While there are plenty of book-centered programs including the Express Book Bags, that's just the beginning. Among the Wake libraries' offerings for adults -- around 140 a week, on average, across the system's seven regional libraries and 14 smaller branches -- are music programs, craft-making, business advice, one-on-one job search assistance, yoga, tech help and more. All of the programs get people in the door and help build community. And besides, it's hard to be inside a library and not notice, and be tempted by, all those books free for the borrowing.

"I want to draw people to the public library, and I want people to see what we have to offer and what their tax dollars are doing," Burlingame says. "And sometimes I think the way you get people in is you try and build different experiences that might draw people. Some people are drawn to that idea of being in a program where you can create something, and then what our hope is is that we lead these people to our collection of different craft books."

One more finding from that Pew Research survey on reading habits is that more people now than in 2012 are reading on smartphones and e-readers. But only 28 percent of respondents in 2016 reported reading an e-book, so printed books are hardly dead.

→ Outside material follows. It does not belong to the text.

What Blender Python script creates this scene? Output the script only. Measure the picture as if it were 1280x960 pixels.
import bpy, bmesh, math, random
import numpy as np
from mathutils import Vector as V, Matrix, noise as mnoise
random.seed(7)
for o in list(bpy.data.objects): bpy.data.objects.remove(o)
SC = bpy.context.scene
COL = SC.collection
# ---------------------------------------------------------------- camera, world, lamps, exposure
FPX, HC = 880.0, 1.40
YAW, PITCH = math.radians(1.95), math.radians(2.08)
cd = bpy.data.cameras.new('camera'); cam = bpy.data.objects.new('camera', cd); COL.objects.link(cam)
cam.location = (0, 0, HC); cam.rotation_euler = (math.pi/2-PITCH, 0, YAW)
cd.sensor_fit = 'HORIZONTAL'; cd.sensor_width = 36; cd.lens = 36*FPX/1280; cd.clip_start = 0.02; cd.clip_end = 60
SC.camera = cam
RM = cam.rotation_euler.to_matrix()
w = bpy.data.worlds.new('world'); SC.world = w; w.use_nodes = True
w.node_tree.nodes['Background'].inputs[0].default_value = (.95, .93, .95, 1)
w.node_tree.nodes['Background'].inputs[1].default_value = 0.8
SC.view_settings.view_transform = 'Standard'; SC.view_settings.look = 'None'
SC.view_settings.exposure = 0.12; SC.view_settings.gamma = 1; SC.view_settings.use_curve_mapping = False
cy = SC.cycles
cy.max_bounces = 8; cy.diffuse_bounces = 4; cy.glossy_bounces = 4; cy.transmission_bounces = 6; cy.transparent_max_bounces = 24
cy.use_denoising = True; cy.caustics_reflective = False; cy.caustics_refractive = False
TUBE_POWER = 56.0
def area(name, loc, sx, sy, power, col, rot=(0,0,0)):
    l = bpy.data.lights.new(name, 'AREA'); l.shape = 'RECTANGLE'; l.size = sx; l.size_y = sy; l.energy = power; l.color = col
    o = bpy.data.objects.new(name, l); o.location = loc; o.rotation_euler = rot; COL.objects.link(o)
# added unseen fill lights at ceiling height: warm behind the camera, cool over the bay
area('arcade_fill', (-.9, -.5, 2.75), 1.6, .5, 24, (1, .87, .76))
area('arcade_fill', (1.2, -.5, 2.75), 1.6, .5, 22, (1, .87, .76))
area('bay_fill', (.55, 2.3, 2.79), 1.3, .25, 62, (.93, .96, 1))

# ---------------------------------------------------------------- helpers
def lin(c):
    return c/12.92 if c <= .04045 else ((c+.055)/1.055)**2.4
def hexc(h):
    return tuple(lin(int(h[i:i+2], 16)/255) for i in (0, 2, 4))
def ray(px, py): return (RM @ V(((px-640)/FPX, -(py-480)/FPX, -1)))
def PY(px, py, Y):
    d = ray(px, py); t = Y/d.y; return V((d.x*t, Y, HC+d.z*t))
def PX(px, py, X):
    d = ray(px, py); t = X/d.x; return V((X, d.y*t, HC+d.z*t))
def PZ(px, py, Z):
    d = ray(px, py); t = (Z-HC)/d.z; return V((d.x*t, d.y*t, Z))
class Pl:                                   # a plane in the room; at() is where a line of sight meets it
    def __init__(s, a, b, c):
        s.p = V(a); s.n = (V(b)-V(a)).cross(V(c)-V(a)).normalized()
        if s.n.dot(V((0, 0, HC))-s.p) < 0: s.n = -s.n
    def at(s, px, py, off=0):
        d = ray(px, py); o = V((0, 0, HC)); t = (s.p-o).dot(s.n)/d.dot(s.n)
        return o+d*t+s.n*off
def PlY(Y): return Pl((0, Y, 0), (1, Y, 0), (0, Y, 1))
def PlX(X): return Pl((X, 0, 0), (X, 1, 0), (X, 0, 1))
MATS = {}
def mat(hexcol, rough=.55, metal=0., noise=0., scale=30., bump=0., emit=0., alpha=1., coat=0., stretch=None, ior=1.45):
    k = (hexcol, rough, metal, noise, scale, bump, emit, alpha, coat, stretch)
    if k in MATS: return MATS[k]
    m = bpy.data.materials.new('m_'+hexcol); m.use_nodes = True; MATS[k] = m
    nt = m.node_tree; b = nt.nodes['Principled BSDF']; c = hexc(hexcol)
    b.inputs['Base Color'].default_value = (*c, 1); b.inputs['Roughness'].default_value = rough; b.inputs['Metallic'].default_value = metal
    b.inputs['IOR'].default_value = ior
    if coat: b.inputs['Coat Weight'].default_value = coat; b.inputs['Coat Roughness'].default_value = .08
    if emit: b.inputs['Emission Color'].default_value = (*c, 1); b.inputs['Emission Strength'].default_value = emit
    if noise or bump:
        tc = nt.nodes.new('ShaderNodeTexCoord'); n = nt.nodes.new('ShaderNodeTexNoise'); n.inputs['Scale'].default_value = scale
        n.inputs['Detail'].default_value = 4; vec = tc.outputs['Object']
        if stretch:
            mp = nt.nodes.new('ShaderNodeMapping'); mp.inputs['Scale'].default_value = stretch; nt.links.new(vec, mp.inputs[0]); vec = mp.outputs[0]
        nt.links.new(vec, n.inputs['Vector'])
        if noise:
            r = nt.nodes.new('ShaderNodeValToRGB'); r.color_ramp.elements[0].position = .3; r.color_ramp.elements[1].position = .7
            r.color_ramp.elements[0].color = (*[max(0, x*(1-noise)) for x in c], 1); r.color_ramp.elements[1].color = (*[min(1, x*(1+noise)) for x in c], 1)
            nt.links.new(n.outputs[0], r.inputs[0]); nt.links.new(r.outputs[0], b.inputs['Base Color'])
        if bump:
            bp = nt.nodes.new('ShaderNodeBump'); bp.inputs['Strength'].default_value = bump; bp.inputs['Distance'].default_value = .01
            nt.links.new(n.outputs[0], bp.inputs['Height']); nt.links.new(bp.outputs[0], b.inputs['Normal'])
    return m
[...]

And neither, if the popularity of the Express Book Bags program is any indication, is the joy of finding a book, flipping through its pages and finding, in a way, a friend.

And that's why Wake County's libraries, even though they have increased their e-book holdings in recent years, are continuing to stock the shelves with printed books and adding programs that will entice patrons to come in and clear them out.

"They come to the library for books," Burlingame says, "but they come to the library for a meaningful experience, too."